Steimle öffnet mit seinen Inhalten einen ostdeutschen Erinnerungsraum nach rechts, grenzt sich aber vom offenen Rechtsextremismus ab. Seine Inhalte transportieren Elemente verschwörungsideologischer und nationalistischer Ideologie und appellieren an eine moralisch übersichtliche, gleichwohl reaktionäre ostdeutsche Erinnerungsgemeinschaft. Steimle ist gerade dort nach rechts außen anschlussfähig, wo er nicht nur in deren Medien präsent ist, sondern inhaltliche Brücken schlägt, in dem er Begriffe und Assoziationen verwendet, die in der extremen Rechten verankert sind.

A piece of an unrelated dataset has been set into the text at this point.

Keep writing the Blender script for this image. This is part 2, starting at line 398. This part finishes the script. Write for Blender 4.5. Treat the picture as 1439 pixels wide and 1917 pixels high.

Im Interview mit dem rechten Magazin „Compact“ verortet sich Steimle zwar als „links“ – um dann jedoch im Anschluss klassische rechte Topoi zu bedienen. Dies nur als politische Finte abzutun, greift zu kurz. Schließlich wurde Steimle mal von der LINKE als Wahlmann in die Bundesversammlung entsandt. Einige seiner Einlassungen zur sekundären moralischen Ordnung der DDR standen dem linksnationalistischen Flügel der alten PDS ins Gesicht geschrieben, als sie noch von ehemaligen Funktionsträgern der DDR kulturell und politisch dominiert wurde.

Im kulturellen Feld ist Steimle ein Akteur von nicht zu unterschätzender Bekanntheit sowie Reichweite im Milieu des reaktionären ostdeutschen Kleinbürgertums im Dreieck zwischen AfD, PEGIDA und regionalen rechten Wutbürgergruppen. Seine Parteinahme für den CDU-Kandidaten Hans Georg Maaßen dürfte nur eine Durchgangsstation für seine weitere Wanderung nach rechts sein.

David Begrich ist Mitarbeiter der Arbeitsstelle Rechtsextremismus bei Miteinander e.V.